EXERCISE REQUIREMENTS: Pictures stay out of the copy; restate everything else in the material exactly.
─── MATERIAL PROVIDED ───
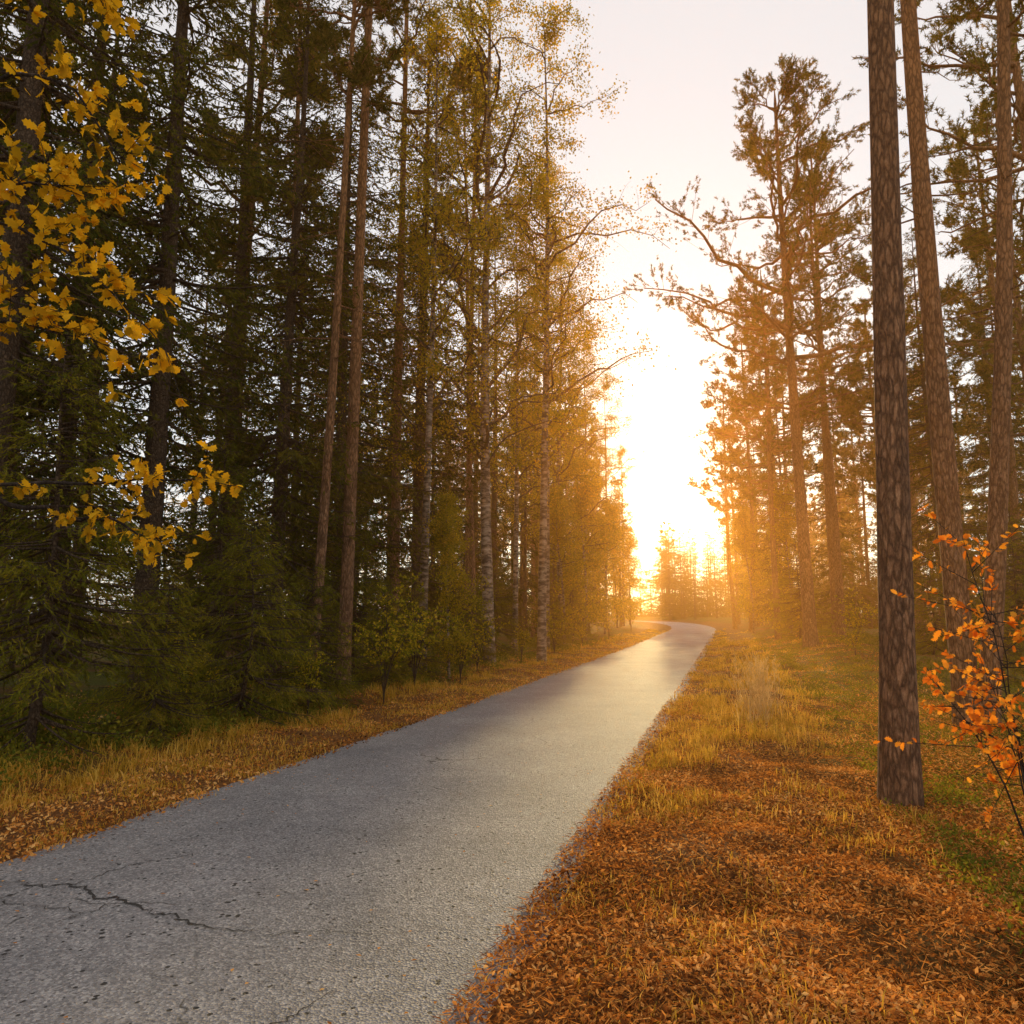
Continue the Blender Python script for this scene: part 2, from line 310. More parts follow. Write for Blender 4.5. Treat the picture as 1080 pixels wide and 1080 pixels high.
def pine(name,seed,H,r0,c0,Lmax,nl_=42,sub=8,cl=6,nn=24,curve=.25,dead=14,nlen=.11,nw=.024,T=None):
    r=np.random.default_rng(seed);mb=MB()
    if T is None: T=trunk_pts(H,seed,curve,34)
    add_trunk(mb,T,r0,H,18,.8)
    u=np.sort(r.random(nl_));z=H*(c0+(.97-c0)*u)
    L=Lmax*(1-.75*u**1.6)*(.5+.5*np.clip(u*4,0,1))*r.uniform(.5,1.15,nl_)
    az=r.random(nl_)*6.28+np.arange(nl_)*2.4;O=on_trunk(T,z)
    el=r.uniform(-.15,.35,nl_)+.45*u
    rad=np.stack([np.cos(az)*np.cos(el),np.sin(az)*np.cos(el),np.sin(el)],-1)
    K=9;s=np.linspace(0,1,K);wob=np.cumsum(r.normal(size=(nl_,K,3))*.06,axis=1);wob[:,0]=0
    P=O[:,None]+rad[:,None]*(L[:,None]*s)[...,None]+wob*L[:,None,None]*.55+np.array([0,0,1.])*(L[:,None]*(.15*s*s-.12*s))[...,None]
    tubes(mb,P,(.012+.016*L)[:,None]*(1-.8*s)[None],5)
    def lp(i,s):
        x=s*(K-1);a=np.minimum(x.astype(int),K-2);f=(x-a)[:,None];return P[i,a]*(1-f)+P[i,a+1]*f
    I=np.repeat(np.arange(nl_),sub);n=len(I);st=r.uniform(.3,1,n);p=lp(I,st)
    d=nrm(rad[I]*.7+rdir(n,r)*.8+np.array([0,0,.25]));l=L[I]*.32*(1.15-st*.6)*r.uniform(.5,1.2,n)+.2
    s4=np.linspace(0,1,4);SP=p[:,None]+d[:,None]*(l[:,None]*s4)[...,None]+np.array([0,0,1.])*(.2*l[:,None]*s4*s4)[...,None]+r.normal(size=(n,4,3))*.02
    tubes(mb,SP,np.full((n,1),.010)*(1-.7*s4)[None],3)
    J=np.repeat(np.arange(n),cl);k=len(J);t=.25+.75*r.random(k)
    q=p[J]+d[J]*(l[J]*t)[:,None]+np.array([0,0,1.])*(.2*l[J]*t*t)[:,None]+r.normal(size=(k,3))*.06
    cd=nrm(d[J]+rdir(k,r)*.7+np.array([0,0,.35]));cr=r.random(k)*.6
    Q=np.repeat(np.arange(k),nn);h=len(Q);a=r.random(h)
    tris(mb,q[Q]+cd[Q]*(a*.17)[:,None],nrm(cd[Q]*.6+rdir(h,r)),nlen*r.uniform(.6,1.2,h),nw*np.ones(h),1,np.clip(cr[Q]+.4*r.random(h),0,1),r)
    if dead:
        z=r.uniform(H*c0*.45,H*c0*1.05,dead);az=r.random(dead)*6.28;O2=on_trunk(T,z);Ld=r.uniform(.2,1.6,dead)
        rd=np.stack([np.cos(az),np.sin(az),r.uniform(-.3,.2,dead)],-1);s=np.linspace(0,1,5)
        DP=O2[:,None]+rd[:,None]*(Ld[:,None]*s)[...,None]+r.normal(size=(dead,5,3))*.04*s[None,:,None]
        tubes(mb,DP,np.full((dead,1),.018)*(1-.8*s)[None],4)
    return mb.mesh(name,[M_pbark,M_pine])

def birch(name,seed,H,r0,c0,Lmax,nb=70,sub=9,lv=45,ls=.06,curve=.3,jit=.09):
    r=np.random.default_rng(seed);mb=MB();T=trunk_pts(H,seed,curve,30);add_trunk(mb,T,r0,H,14,.93)
    u=np.sort(r.random(nb));z=H*(c0+(.97-c0)*u)
    L=Lmax*(1-.72*u**1.4)*(.6+.4*np.clip(u*5,0,1))*r.uniform(.35,1.2,nb);az=r.random(nb)*6.28+np.arange(nb)*2.4;O=on_trunk(T,z)
    el=r.uniform(.35,.95,nb);rad=np.stack([np.cos(az)*np.cos(el),np.sin(az)*np.cos(el),np.sin(el)],-1)
    K=8;s=np.linspace(0,1,K);wob=np.cumsum(r.normal(size=(nb,K,3))*.045,axis=1);wob[:,0]=0
    P=O[:,None]+rad[:,None]*(L[:,None]*s)[...,None]+wob*L[:,None,None]+np.array([0,0,-1.])*(L[:,None]*.22*s**2.5)[...,None]
    tubes(mb,P,(.008+.011*L)[:,None]*(1-.85*s)[None],4,2)
    I=np.repeat(np.arange(nb),sub);n=len(I);st=r.uniform(.2,1,n);x=st*(K-1);a=np.minimum(x.astype(int),K-2);f=(x-a)[:,None];p=P[I,a]*(1-f)+P[I,a+1]*f
    d=nrm(rad[I]*.6+rdir(n,r)*.8);l=L[I]*.33*r.uniform(.4,1.2,n)+.15
    s4=np.linspace(0,1,4);SP=p[:,None]+d[:,None]*(l[:,None]*s4)[...,None]-np.array([0,0,1.])*(.45*l[:,None]*s4*s4)[...,None]
    tubes(mb,SP,np.full((n,1),.006)*(1-.7*s4)[None],3,2)
    J=np.repeat(np.arange(n),lv);J=J[r.random(len(J))<(r.random(n)**.7)[J]];k=len(J);t=r.random(k)
    q=p[J]+d[J]*(l[J]*t)[:,None]-np.array([0,0,1.])*(.45*l[J]*t*t)[:,None]+r.normal(size=(k,3))*jit
    rhombs(mb,q,nrm(rdir(k,r)-np.array([0,0,.5])),ls*r.uniform(.6,1.2,k),ls*.75,1,np.clip(r.random(n)[J]*.5+.5*r.random(k),0,1),r)
    return mb.mesh(name,[M_bbark,M_birch,M_sbark])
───
THE RESULT:
Continue the Blender Python script for this scene: part 2, from line 310. More parts follow. Write for Blender 4.5. Treat the picture as 1080 pixels wide and 1080 pixels high.
def pine(name,seed,H,r0,c0,Lmax,nl_=42,sub=8,cl=6,nn=24,curve=.25,dead=14,nlen=.11,nw=.024,T=None):
    r=np.random.default_rng(seed);mb=MB()
    if T is None: T=trunk_pts(H,seed,curve,34)
    add_trunk(mb,T,r0,H,18,.8)
    u=np.sort(r.random(nl_));z=H*(c0+(.97-c0)*u)
    L=Lmax*(1-.75*u**1.6)*(.5+.5*np.clip(u*4,0,1))*r.uniform(.5,1.15,nl_)
    az=r.random(nl_)*6.28+np.arange(nl_)*2.4;O=on_trunk(T,z)
    el=r.uniform(-.15,.35,nl_)+.45*u
    rad=np.stack([np.cos(az)*np.cos(el),np.sin(az)*np.cos(el),np.sin(el)],-1)
    K=9;s=np.linspace(0,1,K);wob=np.cumsum(r.normal(size=(nl_,K,3))*.06,axis=1);wob[:,0]=0
    P=O[:,None]+rad[:,None]*(L[:,None]*s)[...,None]+wob*L[:,None,None]*.55+np.array([0,0,1.])*(L[:,None]*(.15*s*s-.12*s))[...,None]
    tubes(mb,P,(.012+.016*L)[:,None]*(1-.8*s)[None],5)
    def lp(i,s):
        x=s*(K-1);a=np.minimum(x.astype(int),K-2);f=(x-a)[:,None];return P[i,a]*(1-f)+P[i,a+1]*f
    I=np.repeat(np.arange(nl_),sub);n=len(I);st=r.uniform(.3,1,n);p=lp(I,st)
    d=nrm(rad[I]*.7+rdir(n,r)*.8+np.array([0,0,.25]));l=L[I]*.32*(1.15-st*.6)*r.uniform(.5,1.2,n)+.2
    s4=np.linspace(0,1,4);SP=p[:,None]+d[:,None]*(l[:,None]*s4)[...,None]+np.array([0,0,1.])*(.2*l[:,None]*s4*s4)[...,None]+r.normal(size=(n,4,3))*.02
    tubes(mb,SP,np.full((n,1),.010)*(1-.7*s4)[None],3)
    J=np.repeat(np.arange(n),cl);k=len(J);t=.25+.75*r.random(k)
    q=p[J]+d[J]*(l[J]*t)[:,None]+np.array([0,0,1.])*(.2*l[J]*t*t)[:,None]+r.normal(size=(k,3))*.06
    cd=nrm(d[J]+rdir(k,r)*.7+np.array([0,0,.35]));cr=r.random(k)*.6
    Q=np.repeat(np.arange(k),nn);h=len(Q);a=r.random(h)
    tris(mb,q[Q]+cd[Q]*(a*.17)[:,None],nrm(cd[Q]*.6+rdir(h,r)),nlen*r.uniform(.6,1.2,h),nw*np.ones(h),1,np.clip(cr[Q]+.4*r.random(h),0,1),r)
    if dead:
        z=r.uniform(H*c0*.45,H*c0*1.05,dead);az=r.random(dead)*6.28;O2=on_trunk(T,z);Ld=r.uniform(.2,1.6,dead)
        rd=np.stack([np.cos(az),np.sin(az),r.uniform(-.3,.2,dead)],-1);s=np.linspace(0,1,5)
        DP=O2[:,None]+rd[:,None]*(Ld[:,None]*s)[...,None]+r.normal(size=(dead,5,3))*.04*s[None,:,None]
        tubes(mb,DP,np.full((dead,1),.018)*(1-.8*s)[None],4)
    return mb.mesh(name,[M_pbark,M_pine])

def birch(name,seed,H,r0,c0,Lmax,nb=70,sub=9,lv=45,ls=.06,curve=.3,jit=.09):
    r=np.random.default_rng(seed);mb=MB();T=trunk_pts(H,seed,curve,30);add_trunk(mb,T,r0,H,14,.93)
    u=np.sort(r.random(nb));z=H*(c0+(.97-c0)*u)
    L=Lmax*(1-.72*u**1.4)*(.6+.4*np.clip(u*5,0,1))*r.uniform(.35,1.2,nb);az=r.random(nb)*6.28+np.arange(nb)*2.4;O=on_trunk(T,z)
    el=r.uniform(.35,.95,nb);rad=np.stack([np.cos(az)*np.cos(el),np.sin(az)*np.cos(el),np.sin(el)],-1)
    K=8;s=np.linspace(0,1,K);wob=np.cumsum(r.normal(size=(nb,K,3))*.045,axis=1);wob[:,0]=0
    P=O[:,None]+rad[:,None]*(L[:,None]*s)[...,None]+wob*L[:,None,None]+np.array([0,0,-1.])*(L[:,None]*.22*s**2.5)[...,None]
    tubes(mb,P,(.008+.011*L)[:,None]*(1-.85*s)[None],4,2)
    I=np.repeat(np.arange(nb),sub);n=len(I);st=r.uniform(.2,1,n);x=st*(K-1);a=np.minimum(x.astype(int),K-2);f=(x-a)[:,None];p=P[I,a]*(1-f)+P[I,a+1]*f
    d=nrm(rad[I]*.6+rdir(n,r)*.8);l=L[I]*.33*r.uniform(.4,1.2,n)+.15
    s4=np.linspace(0,1,4);SP=p[:,None]+d[:,None]*(l[:,None]*s4)[...,None]-np.array([0,0,1.])*(.45*l[:,None]*s4*s4)[...,None]
    tubes(mb,SP,np.full((n,1),.006)*(1-.7*s4)[None],3,2)
    J=np.repeat(np.arange(n),lv);J=J[r.random(len(J))<(r.random(n)**.7)[J]];k=len(J);t=r.random(k)
    q=p[J]+d[J]*(l[J]*t)[:,None]-np.array([0,0,1.])*(.45*l[J]*t*t)[:,None]+r.normal(size=(k,3))*jit
    rhombs(mb,q,nrm(rdir(k,r)-np.array([0,0,.5])),ls*r.uniform(.6,1.2,k),ls*.75,1,np.clip(r.random(n)[J]*.5+.5*r.random(k),0,1),r)
    return mb.mesh(name,[M_bbark,M_birch,M_sbark])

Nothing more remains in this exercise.